Esta coletânea de textos curtos que cabem em um trajeto de ônibus é um rugido, um miado, ou algum ruído animal qualquer, pois abundam as narrativas protagonizadas por animais – teria Millôr conversado com alguns para a redação do livro? Ficaremos sem resposta, a menos que um pesquisador mais dedicado meta o focinho na produção do autor e sacie a dúvida. Mas daí podemos ter outra situação: e se o autor realmente falou com animais e transcreveu no papel toda a conversa com a fauna, e esta tentou se manifestar de alguma forma e não foi notada? É um caso grave.

“O gato, escondido melancolicamente num terreno baldio, ficou vendo o tumulto diante do desastre e comentou apenas com um gato mais pobre que passava: Veja só que cretina. Passou a vida inteira para fazer eu falar e, no momento em que falei, não me prestou a mínima atenção”

Esse conto aconteceu (?) No dia em que o Gato Falou. Em O Leão Fugido temos o relato de uma ação nobre: de quando um leão avisou a um homem de que o macaco do circo tinha fugido. Se em nosso tempo isso acontecer, é mais fácil fotografarem a jaula vazia, forjarem uma gracinha por parte do macaco e espalharem dez versões da fuga rede social afora em vez de contarem o ocorrido diretamente para uma pessoa que seja. Pode acontecer do humano não ter sido domesticado para entender leões, mas isso não seria novidade – nem a sua própria espécie o humano entende direito.

Arrisco uma hipótese: foi do desencontro entre animais e humanos que nasceu este conjunto de fábulas.
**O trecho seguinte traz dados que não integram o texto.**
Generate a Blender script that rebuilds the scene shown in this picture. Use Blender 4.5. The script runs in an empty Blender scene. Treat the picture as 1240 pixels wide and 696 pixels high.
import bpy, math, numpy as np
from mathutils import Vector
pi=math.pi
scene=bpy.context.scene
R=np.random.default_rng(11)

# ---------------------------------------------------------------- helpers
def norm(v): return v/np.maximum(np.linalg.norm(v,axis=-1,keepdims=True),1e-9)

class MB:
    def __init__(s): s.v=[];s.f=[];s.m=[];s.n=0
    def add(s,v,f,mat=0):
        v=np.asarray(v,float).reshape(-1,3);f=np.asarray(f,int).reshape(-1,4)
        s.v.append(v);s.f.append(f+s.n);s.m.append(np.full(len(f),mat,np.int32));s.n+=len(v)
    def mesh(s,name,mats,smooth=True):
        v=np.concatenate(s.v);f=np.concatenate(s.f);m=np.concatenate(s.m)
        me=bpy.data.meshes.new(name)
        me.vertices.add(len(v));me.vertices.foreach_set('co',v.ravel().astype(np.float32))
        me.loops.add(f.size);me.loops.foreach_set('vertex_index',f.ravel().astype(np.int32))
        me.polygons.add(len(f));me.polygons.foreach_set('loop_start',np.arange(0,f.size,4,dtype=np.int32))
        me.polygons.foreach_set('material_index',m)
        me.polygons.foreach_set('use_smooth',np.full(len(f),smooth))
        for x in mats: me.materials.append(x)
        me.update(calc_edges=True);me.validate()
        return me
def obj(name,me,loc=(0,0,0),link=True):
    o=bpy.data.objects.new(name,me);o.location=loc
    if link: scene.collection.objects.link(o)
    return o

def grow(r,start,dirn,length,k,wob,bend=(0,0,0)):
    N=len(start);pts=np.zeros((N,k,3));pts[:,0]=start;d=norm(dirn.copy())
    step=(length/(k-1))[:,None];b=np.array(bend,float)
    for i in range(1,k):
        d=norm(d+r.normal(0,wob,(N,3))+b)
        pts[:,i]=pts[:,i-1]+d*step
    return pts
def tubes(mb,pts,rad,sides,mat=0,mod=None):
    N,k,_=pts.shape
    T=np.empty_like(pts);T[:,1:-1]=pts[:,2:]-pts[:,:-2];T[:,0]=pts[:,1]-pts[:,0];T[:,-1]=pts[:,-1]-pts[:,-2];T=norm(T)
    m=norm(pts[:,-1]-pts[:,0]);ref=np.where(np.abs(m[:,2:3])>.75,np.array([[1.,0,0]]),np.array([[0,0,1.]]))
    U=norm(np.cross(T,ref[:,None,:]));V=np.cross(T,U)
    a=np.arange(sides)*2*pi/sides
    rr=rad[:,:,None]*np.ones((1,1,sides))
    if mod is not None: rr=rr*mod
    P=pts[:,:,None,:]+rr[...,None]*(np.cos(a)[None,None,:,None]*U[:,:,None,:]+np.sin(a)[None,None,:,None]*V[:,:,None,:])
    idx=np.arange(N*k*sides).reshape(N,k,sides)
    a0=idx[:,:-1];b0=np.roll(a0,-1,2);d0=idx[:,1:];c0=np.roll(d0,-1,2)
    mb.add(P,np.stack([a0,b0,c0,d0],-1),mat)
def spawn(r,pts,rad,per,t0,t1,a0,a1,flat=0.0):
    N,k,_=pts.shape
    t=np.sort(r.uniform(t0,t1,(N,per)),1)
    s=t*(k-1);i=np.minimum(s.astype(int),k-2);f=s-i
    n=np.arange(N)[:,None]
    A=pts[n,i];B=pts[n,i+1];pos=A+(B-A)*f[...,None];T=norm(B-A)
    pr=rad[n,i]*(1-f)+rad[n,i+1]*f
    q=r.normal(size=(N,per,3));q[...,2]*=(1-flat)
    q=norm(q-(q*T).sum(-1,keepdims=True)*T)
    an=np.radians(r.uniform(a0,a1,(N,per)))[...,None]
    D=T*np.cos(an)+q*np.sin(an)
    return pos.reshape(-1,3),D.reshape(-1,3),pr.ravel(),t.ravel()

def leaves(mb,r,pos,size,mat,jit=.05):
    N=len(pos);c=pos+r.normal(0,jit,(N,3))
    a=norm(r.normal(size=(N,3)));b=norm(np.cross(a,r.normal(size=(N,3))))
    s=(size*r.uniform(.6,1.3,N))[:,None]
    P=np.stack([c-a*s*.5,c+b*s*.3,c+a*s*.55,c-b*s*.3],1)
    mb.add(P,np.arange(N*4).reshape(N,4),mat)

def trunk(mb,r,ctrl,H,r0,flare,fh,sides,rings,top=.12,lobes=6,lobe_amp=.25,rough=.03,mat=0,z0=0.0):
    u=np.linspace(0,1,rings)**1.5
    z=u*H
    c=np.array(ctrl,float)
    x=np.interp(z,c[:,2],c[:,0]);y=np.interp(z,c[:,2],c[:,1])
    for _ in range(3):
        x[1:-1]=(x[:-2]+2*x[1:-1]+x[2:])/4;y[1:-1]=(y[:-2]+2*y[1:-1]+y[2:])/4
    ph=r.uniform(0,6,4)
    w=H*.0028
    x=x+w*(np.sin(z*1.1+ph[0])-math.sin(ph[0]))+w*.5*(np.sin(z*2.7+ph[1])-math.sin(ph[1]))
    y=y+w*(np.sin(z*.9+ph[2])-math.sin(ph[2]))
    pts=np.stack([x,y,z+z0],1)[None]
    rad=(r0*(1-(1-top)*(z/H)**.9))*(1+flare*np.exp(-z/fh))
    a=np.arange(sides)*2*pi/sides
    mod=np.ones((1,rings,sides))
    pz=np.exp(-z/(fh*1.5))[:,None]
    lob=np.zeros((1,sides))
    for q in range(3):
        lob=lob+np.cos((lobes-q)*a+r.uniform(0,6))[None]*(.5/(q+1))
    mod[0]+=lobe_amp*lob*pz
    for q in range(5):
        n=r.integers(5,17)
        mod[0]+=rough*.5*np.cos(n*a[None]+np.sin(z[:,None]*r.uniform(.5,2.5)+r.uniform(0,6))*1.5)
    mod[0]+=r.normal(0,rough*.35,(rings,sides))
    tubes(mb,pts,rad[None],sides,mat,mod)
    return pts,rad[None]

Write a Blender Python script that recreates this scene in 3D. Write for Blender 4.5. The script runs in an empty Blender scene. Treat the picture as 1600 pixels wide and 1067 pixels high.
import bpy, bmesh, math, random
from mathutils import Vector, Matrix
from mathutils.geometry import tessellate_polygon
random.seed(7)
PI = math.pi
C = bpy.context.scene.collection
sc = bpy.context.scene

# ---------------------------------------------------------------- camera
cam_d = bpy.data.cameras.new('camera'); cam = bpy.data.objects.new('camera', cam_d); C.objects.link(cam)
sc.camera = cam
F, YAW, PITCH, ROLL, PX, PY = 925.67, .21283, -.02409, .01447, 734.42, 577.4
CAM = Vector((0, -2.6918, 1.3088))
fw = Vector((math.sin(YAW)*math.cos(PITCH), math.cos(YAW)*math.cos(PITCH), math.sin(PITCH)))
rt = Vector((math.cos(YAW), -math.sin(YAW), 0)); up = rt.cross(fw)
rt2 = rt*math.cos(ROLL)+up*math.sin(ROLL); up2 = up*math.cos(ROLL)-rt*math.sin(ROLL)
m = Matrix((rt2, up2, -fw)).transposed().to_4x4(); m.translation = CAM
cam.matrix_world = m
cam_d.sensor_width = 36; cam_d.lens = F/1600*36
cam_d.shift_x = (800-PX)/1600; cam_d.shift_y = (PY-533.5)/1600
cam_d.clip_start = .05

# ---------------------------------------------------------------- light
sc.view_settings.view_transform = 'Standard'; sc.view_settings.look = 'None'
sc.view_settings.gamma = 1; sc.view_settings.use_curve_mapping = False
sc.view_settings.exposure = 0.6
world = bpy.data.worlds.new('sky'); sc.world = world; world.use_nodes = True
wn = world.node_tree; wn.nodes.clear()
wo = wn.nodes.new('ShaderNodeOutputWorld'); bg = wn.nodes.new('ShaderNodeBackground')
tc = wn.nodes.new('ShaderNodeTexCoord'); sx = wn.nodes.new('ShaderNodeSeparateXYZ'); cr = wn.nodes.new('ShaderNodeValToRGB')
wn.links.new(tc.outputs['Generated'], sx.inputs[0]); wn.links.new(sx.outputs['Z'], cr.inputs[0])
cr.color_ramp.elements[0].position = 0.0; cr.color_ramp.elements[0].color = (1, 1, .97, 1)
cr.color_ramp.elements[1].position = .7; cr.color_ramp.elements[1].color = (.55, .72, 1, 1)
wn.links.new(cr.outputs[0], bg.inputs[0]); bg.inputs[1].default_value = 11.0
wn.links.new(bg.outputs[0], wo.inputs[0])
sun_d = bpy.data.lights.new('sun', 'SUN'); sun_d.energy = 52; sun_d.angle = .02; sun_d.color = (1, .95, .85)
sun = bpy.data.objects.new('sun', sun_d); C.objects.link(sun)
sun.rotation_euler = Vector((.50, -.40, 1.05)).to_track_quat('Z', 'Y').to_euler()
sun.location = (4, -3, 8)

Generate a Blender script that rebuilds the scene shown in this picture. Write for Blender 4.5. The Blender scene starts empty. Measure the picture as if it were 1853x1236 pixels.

A edição que consultei para este texto é dessas surradas encontradas em sebos, publicada em 1976 – e a lembrança do Brasil desta década pode servir de pista para o porquê de tantas metáforas, embora nem todas as fábulas façam referências (in)diretas ao contexto de sua época e falem de situações atemporais, sendo O Fracasso das Velhas Gerações um exemplo disso, um breve acorde musical sobre o qual se vê um conflito entre um pai e um filho. Por ‘fábula’ pode ser entendido um texto curto carregado de metáforas e com algum fundo moral, mas este Fábulas Fabulosas do Millôr pode ser chamado de tudo menos de cartilha – é irreverência demais para um animal escritor sem estilo.